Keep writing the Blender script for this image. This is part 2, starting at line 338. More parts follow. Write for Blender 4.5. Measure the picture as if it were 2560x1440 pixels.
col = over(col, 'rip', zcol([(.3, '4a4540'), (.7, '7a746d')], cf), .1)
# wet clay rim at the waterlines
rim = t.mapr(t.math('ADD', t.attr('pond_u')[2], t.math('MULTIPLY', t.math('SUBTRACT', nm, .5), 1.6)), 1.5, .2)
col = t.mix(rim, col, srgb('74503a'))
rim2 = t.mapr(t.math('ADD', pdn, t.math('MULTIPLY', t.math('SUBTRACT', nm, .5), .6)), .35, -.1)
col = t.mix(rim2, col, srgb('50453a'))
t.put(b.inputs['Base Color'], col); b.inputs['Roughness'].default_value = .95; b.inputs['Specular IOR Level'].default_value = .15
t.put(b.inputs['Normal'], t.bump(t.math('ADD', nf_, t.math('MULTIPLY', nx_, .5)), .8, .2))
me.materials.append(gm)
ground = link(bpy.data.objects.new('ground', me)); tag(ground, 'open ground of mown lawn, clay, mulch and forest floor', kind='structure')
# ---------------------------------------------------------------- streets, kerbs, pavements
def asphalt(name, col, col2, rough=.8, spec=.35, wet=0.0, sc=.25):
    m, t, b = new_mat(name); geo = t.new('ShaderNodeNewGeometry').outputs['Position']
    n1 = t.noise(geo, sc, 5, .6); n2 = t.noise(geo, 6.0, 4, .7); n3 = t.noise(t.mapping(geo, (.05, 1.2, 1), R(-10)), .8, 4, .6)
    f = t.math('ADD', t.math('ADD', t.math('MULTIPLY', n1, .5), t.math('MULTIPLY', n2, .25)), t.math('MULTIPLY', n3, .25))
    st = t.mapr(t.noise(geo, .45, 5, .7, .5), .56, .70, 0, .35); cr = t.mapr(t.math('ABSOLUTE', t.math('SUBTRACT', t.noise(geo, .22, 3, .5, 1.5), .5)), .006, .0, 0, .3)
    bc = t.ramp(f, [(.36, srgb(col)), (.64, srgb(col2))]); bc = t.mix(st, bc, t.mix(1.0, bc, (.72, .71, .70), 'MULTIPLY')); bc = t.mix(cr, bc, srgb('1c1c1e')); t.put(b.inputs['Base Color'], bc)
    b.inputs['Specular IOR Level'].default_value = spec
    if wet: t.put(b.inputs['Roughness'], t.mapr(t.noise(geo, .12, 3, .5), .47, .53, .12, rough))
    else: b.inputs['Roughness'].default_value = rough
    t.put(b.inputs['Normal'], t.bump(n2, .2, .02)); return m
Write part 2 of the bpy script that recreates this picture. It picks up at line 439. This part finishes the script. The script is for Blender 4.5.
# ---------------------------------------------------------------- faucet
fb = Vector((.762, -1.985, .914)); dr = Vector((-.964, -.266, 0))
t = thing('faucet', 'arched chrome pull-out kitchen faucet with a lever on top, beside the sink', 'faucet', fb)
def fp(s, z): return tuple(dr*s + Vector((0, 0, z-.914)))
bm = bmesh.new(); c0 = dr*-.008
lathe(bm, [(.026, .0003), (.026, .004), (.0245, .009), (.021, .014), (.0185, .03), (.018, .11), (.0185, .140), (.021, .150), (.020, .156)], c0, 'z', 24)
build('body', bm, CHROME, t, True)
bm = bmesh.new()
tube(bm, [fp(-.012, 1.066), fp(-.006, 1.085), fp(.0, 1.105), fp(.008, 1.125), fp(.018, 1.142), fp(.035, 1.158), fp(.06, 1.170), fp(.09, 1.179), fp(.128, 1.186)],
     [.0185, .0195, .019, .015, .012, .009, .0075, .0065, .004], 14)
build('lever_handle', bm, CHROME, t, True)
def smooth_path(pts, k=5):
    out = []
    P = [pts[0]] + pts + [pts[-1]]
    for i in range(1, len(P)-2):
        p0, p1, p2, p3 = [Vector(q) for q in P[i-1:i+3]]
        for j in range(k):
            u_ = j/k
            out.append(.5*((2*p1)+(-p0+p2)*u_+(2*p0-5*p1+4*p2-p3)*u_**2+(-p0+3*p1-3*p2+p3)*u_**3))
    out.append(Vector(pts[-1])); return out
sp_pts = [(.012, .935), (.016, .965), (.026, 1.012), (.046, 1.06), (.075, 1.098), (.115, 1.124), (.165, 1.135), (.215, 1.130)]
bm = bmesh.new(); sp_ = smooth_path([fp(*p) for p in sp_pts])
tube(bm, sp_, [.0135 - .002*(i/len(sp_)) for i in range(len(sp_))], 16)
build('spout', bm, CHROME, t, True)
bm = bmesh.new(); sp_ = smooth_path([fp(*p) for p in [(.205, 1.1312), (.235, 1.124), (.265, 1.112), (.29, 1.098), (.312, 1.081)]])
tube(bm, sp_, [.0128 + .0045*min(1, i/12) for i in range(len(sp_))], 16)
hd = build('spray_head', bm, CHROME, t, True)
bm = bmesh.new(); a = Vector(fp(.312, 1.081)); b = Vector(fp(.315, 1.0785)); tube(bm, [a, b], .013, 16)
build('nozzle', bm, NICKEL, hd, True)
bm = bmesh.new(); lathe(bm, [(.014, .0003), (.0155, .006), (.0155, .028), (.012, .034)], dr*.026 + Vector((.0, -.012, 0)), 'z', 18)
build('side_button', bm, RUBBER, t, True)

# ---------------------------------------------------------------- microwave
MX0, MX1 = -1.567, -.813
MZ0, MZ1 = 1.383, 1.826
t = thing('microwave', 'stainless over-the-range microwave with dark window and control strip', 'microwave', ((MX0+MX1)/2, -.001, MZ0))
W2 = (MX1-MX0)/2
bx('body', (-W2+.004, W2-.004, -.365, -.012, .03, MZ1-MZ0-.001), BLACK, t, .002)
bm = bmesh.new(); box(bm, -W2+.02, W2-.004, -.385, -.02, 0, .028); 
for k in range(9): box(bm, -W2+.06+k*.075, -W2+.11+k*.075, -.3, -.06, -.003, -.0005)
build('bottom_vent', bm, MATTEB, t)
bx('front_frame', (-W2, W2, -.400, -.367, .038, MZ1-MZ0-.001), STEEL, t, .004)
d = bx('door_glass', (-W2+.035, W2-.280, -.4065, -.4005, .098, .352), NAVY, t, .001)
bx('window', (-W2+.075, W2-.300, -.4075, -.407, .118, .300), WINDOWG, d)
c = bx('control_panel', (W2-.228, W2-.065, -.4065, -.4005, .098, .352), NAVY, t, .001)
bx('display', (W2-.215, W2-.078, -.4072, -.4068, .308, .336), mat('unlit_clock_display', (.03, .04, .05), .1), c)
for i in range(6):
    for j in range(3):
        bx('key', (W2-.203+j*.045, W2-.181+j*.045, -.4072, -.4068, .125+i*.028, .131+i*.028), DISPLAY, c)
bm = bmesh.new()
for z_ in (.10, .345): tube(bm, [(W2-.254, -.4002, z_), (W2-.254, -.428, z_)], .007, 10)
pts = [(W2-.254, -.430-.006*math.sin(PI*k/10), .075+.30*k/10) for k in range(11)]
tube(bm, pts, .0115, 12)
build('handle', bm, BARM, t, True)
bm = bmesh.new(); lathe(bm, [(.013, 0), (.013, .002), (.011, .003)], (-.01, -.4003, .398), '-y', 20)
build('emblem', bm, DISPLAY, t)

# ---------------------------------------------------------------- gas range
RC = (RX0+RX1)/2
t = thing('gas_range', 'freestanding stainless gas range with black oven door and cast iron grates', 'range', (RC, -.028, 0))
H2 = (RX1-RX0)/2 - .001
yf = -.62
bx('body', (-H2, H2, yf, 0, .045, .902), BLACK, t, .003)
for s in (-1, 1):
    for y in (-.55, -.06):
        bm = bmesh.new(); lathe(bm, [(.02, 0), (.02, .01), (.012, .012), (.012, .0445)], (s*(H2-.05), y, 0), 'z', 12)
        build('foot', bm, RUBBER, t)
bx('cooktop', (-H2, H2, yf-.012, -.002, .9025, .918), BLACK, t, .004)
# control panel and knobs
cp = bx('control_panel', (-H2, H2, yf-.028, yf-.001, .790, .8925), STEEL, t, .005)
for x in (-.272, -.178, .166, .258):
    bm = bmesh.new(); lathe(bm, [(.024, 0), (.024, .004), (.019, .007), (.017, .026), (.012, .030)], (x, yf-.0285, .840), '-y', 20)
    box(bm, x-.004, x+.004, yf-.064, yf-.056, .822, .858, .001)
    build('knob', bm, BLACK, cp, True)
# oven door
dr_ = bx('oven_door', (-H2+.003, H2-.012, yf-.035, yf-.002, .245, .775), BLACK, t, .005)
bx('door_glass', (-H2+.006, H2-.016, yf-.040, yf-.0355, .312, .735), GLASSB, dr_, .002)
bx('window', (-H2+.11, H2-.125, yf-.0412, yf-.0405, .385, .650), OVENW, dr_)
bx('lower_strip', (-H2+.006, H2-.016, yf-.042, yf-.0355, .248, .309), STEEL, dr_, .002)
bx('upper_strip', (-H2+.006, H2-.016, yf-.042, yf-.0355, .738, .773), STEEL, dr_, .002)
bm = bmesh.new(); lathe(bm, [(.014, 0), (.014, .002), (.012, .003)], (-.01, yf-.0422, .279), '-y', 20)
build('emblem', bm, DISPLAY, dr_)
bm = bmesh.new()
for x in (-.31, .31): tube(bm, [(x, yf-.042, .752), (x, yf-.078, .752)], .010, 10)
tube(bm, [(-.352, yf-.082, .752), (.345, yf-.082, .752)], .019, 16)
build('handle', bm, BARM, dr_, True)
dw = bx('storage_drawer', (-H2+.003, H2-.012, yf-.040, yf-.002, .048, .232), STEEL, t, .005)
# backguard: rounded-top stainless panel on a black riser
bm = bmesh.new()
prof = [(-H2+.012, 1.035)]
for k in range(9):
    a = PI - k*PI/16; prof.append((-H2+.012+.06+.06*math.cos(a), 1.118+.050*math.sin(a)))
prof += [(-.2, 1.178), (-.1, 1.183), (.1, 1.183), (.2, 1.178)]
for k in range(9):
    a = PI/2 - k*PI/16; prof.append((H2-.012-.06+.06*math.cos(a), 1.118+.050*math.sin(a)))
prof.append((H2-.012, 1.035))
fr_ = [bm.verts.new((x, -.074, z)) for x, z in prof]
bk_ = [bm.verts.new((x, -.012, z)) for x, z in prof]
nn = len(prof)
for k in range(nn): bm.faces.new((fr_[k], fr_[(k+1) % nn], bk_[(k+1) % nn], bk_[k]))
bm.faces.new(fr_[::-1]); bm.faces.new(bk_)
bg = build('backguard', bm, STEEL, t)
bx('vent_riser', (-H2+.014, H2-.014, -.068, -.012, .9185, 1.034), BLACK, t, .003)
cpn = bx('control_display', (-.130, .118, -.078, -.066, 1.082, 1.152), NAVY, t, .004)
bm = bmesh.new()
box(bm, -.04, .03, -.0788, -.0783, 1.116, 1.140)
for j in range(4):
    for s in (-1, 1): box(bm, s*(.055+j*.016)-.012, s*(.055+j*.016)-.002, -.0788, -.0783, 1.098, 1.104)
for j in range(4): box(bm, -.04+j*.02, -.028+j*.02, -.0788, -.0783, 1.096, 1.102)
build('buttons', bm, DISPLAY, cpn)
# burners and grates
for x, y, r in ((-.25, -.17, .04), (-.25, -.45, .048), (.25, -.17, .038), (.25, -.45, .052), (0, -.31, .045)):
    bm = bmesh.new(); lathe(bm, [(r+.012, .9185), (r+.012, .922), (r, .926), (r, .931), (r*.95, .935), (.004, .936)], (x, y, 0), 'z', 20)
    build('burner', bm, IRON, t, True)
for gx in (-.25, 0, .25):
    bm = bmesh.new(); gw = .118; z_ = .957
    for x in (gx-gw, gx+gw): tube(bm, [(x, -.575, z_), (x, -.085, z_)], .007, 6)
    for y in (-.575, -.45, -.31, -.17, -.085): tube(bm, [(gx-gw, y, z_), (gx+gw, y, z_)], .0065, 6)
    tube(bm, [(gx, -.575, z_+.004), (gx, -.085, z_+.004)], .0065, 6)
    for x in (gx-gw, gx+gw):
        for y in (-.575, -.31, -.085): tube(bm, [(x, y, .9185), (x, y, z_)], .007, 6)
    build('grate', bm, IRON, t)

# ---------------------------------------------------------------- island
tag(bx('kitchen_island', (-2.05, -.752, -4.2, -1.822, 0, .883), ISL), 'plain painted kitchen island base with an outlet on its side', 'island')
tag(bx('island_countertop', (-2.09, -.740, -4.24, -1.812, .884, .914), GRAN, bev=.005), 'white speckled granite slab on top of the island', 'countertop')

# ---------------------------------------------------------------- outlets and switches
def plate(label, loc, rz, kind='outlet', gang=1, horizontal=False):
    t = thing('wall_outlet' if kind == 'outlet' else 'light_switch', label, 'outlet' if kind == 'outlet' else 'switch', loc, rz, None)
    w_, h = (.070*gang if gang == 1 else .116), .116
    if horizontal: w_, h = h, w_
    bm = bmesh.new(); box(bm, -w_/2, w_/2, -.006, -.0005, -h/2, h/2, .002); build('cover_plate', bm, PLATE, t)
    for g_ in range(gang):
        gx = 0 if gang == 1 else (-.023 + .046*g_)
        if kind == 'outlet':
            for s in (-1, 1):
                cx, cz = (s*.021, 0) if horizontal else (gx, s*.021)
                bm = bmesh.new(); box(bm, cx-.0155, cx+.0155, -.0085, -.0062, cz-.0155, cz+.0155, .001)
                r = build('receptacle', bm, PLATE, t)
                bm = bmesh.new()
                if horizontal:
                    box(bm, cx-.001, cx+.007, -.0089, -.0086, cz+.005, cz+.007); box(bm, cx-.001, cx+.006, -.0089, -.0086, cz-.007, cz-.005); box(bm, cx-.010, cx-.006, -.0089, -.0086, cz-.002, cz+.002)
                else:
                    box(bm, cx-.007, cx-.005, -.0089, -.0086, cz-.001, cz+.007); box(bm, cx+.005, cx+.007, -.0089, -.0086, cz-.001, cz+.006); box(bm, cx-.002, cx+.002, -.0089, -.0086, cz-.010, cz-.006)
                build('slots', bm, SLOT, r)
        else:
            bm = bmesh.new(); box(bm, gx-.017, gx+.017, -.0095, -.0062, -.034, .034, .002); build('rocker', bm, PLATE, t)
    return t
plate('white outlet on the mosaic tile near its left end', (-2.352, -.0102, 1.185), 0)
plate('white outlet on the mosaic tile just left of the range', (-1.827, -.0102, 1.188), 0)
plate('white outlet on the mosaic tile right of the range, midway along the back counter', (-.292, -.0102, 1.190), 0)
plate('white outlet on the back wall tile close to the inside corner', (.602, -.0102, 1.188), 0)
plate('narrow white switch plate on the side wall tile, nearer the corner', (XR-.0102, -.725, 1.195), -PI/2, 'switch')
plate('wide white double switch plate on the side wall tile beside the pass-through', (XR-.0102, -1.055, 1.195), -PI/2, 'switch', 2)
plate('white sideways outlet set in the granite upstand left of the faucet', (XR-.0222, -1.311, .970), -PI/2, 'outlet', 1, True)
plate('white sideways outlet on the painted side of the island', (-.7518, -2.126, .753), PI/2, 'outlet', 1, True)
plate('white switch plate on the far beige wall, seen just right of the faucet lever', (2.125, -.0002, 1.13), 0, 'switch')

────────

:: Your instructions ::
Report all lines of the material that contain the word "Write".

:: Answer for the task ::
Keep writing the Blender script for this image. This is part 2, starting at line 338. More parts follow. Write for Blender 4.5. Measure the picture as if it were 2560x1440 pixels.
Write part 2 of the bpy script that recreates this picture. It picks up at line 439. This part finishes the script. The script is for Blender 4.5.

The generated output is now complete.